By the early 1900s, it had reinvented itself again, this time as a generator providing electricity to Pigeon Forge until 1930.
It is the only property in Pigeon Forge listed on the National Register of Historic Places, which says a great deal about its significance in a town that has changed considerably over the decades.
The complex surrounding the mill now includes restaurants, specialty shops, and a working pottery studio with roots on the same property.
Guided mill tours in 2026 walk you through the mechanics of grain grinding in a way that is far more fascinating than it sounds. The Old Mill manages to be genuinely historic and genuinely lively at the same time, which is a rare combination.
9. Harrisburg Covered Bridge, Sevierville

Built in 1875 by Elbert Stephenson Early, the Harrisburg Covered Bridge in Sevierville rose from the ruins of the original McNutt Bridge, which a flood had swept away earlier that same year.
The Queenpost pony truss design that Early chose has proven itself remarkably durable, keeping the bridge standing and functional for over 150 years on Old Covered Bridge Road.
Its historical and architectural significance earned it a spot on the National Register of Historic Places in 1975, exactly a century after its construction.
A complete restoration in 2005, funded in part by a federal grant, ensured the structure would carry on well into the twenty-first century.

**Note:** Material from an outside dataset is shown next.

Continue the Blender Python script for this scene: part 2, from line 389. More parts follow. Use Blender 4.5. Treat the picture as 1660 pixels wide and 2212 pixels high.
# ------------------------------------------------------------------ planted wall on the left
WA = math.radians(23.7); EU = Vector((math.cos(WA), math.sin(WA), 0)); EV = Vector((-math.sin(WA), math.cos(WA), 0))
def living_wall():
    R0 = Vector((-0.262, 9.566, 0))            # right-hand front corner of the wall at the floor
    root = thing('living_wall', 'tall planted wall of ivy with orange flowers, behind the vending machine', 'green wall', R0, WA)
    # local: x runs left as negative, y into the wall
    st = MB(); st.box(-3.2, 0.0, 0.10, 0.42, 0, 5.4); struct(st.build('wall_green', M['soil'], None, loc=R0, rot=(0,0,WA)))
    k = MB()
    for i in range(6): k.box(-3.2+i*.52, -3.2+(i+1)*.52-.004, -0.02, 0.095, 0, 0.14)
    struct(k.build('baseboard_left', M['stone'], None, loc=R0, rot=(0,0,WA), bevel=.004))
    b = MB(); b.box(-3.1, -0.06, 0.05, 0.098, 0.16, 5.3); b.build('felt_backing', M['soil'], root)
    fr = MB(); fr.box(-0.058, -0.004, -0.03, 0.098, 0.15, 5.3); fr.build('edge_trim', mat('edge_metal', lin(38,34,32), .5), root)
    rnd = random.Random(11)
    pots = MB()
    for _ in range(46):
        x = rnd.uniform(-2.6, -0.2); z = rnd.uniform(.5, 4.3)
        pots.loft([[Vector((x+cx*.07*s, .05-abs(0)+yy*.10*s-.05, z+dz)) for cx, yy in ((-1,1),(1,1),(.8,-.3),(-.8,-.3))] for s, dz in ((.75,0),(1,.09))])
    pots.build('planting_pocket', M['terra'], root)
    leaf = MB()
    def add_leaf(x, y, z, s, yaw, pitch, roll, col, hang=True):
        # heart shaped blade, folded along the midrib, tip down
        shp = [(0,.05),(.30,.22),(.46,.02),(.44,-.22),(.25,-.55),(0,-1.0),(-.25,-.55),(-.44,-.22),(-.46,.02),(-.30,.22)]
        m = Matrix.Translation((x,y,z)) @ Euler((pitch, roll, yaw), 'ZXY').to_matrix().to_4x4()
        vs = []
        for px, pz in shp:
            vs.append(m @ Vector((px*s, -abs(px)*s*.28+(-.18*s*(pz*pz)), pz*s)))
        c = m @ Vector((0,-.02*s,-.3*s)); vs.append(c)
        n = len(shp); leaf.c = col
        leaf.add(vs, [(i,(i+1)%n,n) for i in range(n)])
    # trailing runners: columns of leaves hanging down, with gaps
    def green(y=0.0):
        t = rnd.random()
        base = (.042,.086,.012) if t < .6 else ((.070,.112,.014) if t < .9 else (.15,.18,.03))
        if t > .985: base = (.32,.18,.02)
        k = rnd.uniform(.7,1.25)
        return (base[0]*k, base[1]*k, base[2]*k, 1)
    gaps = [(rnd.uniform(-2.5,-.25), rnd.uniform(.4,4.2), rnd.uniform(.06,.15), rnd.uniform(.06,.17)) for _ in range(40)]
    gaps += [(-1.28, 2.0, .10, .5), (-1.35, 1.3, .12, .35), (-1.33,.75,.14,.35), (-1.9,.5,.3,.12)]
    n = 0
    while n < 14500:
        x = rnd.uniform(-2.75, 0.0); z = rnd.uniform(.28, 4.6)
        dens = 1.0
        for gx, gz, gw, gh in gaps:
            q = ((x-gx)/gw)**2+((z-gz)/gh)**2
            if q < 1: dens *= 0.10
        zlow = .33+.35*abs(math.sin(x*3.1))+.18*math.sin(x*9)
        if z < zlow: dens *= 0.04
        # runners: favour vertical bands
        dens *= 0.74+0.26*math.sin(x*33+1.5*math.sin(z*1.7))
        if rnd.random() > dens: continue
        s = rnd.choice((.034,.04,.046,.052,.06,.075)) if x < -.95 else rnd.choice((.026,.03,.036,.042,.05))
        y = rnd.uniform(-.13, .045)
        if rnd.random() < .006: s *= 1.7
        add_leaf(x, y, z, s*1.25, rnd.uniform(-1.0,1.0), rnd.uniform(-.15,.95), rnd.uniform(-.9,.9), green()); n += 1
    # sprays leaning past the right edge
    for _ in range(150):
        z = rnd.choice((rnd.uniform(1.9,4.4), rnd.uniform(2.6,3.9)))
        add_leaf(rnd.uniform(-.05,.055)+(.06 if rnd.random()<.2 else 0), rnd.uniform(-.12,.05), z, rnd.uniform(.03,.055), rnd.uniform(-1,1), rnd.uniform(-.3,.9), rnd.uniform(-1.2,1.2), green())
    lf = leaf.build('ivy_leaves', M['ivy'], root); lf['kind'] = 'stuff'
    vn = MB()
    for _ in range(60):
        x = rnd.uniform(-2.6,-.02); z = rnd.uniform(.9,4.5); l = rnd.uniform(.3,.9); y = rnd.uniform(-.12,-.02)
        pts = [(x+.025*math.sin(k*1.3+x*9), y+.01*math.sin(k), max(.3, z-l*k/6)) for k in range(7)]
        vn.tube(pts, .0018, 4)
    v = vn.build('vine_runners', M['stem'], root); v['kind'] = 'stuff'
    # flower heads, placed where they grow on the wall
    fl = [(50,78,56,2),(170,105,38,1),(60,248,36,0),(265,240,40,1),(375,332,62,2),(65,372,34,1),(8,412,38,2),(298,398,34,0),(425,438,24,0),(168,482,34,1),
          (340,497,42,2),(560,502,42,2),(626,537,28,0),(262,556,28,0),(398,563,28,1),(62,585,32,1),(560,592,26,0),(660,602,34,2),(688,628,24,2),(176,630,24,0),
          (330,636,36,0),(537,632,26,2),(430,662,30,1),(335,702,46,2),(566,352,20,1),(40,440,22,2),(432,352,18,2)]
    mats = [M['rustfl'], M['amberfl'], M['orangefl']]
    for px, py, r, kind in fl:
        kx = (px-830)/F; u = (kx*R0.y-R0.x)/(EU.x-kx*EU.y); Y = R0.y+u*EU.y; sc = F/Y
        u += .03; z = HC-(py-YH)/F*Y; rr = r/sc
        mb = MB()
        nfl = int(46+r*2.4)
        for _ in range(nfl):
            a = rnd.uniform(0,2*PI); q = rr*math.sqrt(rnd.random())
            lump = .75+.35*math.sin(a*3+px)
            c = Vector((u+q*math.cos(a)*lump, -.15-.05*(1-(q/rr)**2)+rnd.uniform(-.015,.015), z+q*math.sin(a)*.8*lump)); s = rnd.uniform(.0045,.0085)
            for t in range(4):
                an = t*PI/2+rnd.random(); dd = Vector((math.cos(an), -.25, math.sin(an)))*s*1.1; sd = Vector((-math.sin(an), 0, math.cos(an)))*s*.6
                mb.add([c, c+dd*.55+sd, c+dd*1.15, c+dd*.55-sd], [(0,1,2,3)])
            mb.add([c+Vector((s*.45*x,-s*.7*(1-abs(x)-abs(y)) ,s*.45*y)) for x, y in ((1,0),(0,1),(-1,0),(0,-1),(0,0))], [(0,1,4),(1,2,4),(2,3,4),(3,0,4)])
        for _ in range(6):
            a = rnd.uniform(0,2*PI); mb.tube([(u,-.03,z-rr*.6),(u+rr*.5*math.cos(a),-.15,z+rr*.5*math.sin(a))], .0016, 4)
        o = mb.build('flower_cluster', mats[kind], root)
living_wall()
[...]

Unlike many covered bridges that exist purely as pedestrian landmarks, this one still allows vehicles to pass through its narrow wooden passage, which makes crossing it feel like a brief but genuine time-travel experience.
The sound of planks underfoot and the dim, filtered light inside the bridge create an atmosphere that no modern overpass can replicate.
Surrounded by tall trees and the quiet murmur of the East Fork of the Little Pigeon River, the Harrisburg Covered Bridge is one of the few surviving covered bridges in Tennessee, and every inch of it earns that distinction.
10. Tennessee Museum of Aviation, Sevierville

The Tennessee Museum of Aviation gives visitors a close look at the aircraft and stories that shaped American flight.
Its large hangar holds restored warbirds, military planes, helicopters, engines, and vehicles that span several decades of aviation history.
Many displays focus on the people behind the machines. Uniforms, photographs, personal items, and wartime memorabilia help explain what pilots and crews experienced during training and combat.
The museum also highlights Tennessee’s role in aviation, giving the exhibits a strong local connection.
One of the most exciting parts is seeing the aircraft at ground level. Visitors can examine their size, construction, and details without viewing them behind distant barriers.
Some planes in the collection remain airworthy, so guests may occasionally see historic aircraft moving outside near the runway.
The museum sits beside the Gatlinburg Pigeon Forge Airport, making it an easy addition to a day in Sevierville. It is also a useful option when rain or summer heat makes outdoor sightseeing less appealing.
A visit can take an hour or longer, especially for anyone interested in military history, engineering, or vintage aircraft. The collection makes the past feel immediate, personal, and much larger than photographs alone can show.